→ YOUR OBJECTIVE:
Reproduce verbatim the lines up to and including the one with "return np.array([(px - CX)", starting from the first.

→ RECORDS SHOWN:

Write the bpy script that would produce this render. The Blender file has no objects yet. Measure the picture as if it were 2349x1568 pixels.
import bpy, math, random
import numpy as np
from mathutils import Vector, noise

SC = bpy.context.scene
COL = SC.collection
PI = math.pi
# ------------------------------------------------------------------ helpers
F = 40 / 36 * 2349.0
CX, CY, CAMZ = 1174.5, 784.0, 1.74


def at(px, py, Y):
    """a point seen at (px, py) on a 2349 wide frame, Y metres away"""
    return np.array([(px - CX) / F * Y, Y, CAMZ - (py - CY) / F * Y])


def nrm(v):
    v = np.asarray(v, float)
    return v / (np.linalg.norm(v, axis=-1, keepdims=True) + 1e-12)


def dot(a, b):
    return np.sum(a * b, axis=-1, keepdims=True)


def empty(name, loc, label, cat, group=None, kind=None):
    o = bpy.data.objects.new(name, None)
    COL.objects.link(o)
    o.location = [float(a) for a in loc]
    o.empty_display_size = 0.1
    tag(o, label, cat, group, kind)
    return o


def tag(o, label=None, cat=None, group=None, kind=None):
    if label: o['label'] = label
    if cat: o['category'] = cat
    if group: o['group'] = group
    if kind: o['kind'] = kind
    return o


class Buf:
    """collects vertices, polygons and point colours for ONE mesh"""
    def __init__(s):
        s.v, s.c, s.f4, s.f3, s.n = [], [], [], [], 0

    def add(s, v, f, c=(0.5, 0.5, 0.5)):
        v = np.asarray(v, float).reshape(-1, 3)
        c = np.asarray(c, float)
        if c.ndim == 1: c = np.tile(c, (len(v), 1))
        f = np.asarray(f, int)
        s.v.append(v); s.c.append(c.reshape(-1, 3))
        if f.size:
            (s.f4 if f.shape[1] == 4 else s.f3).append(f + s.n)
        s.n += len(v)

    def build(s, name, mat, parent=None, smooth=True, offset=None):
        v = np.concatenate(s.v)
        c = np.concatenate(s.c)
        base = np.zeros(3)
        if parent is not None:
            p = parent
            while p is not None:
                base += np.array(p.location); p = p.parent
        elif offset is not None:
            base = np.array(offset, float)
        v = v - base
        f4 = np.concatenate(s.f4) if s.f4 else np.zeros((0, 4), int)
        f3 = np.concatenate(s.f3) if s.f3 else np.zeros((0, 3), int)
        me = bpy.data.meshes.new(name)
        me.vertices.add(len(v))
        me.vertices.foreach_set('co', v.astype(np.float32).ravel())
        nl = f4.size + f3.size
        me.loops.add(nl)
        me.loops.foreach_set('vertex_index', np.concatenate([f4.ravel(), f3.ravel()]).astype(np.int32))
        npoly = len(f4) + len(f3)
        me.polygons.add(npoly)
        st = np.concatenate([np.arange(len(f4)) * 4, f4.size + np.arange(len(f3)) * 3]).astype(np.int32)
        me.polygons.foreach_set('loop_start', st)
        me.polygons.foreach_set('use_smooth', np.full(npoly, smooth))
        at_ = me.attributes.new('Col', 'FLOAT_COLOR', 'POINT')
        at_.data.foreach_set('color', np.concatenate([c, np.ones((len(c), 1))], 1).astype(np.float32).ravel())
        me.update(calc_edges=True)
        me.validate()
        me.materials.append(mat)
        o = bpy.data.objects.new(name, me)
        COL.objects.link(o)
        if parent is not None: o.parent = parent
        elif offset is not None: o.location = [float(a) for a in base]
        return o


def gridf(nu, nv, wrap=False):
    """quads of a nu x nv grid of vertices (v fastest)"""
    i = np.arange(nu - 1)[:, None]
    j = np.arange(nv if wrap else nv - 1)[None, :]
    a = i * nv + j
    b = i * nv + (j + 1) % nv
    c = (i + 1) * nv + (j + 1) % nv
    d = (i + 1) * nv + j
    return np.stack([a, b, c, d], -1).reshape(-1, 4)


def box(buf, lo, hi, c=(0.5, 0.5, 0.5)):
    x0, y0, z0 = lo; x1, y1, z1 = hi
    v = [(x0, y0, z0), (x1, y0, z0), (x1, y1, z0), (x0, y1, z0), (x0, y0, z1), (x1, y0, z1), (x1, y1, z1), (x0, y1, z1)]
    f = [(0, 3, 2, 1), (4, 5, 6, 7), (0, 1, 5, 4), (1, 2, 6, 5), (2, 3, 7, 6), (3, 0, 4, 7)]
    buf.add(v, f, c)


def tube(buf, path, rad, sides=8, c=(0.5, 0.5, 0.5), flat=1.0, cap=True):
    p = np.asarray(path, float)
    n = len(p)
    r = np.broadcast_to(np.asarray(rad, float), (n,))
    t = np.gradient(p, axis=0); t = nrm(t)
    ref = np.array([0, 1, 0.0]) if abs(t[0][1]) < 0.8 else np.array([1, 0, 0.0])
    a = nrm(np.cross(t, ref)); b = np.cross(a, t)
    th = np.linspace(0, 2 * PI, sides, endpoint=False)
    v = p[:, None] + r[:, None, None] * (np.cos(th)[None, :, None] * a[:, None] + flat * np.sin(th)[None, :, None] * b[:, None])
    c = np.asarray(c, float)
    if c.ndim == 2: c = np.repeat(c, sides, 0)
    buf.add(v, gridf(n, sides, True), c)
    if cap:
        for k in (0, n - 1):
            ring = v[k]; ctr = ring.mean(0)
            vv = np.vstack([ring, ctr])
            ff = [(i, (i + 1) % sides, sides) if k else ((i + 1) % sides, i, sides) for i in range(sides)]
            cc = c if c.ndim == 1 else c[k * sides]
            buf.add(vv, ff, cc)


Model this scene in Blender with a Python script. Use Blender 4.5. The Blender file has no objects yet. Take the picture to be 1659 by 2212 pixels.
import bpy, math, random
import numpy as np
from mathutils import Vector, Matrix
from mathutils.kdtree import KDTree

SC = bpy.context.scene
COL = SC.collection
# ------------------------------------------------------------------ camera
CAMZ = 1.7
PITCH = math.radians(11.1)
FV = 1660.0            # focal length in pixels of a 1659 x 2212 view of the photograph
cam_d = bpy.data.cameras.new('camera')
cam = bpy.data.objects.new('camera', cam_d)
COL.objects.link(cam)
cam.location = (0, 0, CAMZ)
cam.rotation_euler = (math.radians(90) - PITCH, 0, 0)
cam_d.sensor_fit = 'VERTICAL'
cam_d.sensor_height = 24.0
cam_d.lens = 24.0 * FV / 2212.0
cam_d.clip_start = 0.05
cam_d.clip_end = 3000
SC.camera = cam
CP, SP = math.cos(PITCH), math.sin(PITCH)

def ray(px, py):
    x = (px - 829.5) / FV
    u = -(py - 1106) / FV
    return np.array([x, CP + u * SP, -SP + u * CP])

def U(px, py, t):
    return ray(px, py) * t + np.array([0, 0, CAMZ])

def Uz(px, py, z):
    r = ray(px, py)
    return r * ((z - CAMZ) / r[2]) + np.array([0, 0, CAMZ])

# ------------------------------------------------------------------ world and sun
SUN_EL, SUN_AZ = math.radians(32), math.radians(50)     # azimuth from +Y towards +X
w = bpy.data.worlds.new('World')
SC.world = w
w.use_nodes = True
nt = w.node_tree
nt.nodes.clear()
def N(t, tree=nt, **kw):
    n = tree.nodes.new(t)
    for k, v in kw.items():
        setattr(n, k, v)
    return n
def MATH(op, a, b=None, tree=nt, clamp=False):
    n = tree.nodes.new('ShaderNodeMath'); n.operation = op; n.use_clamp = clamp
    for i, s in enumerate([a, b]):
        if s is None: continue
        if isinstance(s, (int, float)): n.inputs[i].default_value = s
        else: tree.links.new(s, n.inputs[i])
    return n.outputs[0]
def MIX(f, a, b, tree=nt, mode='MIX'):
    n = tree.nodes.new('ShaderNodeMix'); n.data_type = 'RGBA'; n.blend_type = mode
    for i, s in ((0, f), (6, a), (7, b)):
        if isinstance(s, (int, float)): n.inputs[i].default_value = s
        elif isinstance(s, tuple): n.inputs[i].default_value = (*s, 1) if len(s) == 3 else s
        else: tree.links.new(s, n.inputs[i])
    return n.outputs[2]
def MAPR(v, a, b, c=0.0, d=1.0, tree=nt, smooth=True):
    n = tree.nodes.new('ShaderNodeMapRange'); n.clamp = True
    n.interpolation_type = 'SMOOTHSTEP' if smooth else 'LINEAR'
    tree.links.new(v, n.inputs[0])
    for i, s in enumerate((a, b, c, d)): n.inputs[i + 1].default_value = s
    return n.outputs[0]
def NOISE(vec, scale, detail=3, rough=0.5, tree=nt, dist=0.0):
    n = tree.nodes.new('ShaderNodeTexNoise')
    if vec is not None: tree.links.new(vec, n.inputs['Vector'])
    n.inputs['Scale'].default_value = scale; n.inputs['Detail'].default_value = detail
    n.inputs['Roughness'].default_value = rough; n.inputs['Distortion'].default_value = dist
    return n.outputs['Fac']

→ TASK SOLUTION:
Write the bpy script that would produce this render. The Blender file has no objects yet. Measure the picture as if it were 2349x1568 pixels.
import bpy, math, random
import numpy as np
from mathutils import Vector, noise

SC = bpy.context.scene
COL = SC.collection
PI = math.pi
# ------------------------------------------------------------------ helpers
F = 40 / 36 * 2349.0
CX, CY, CAMZ = 1174.5, 784.0, 1.74


def at(px, py, Y):
    """a point seen at (px, py) on a 2349 wide frame, Y metres away"""
    return np.array([(px - CX) / F * Y, Y, CAMZ - (py - CY) / F * Y])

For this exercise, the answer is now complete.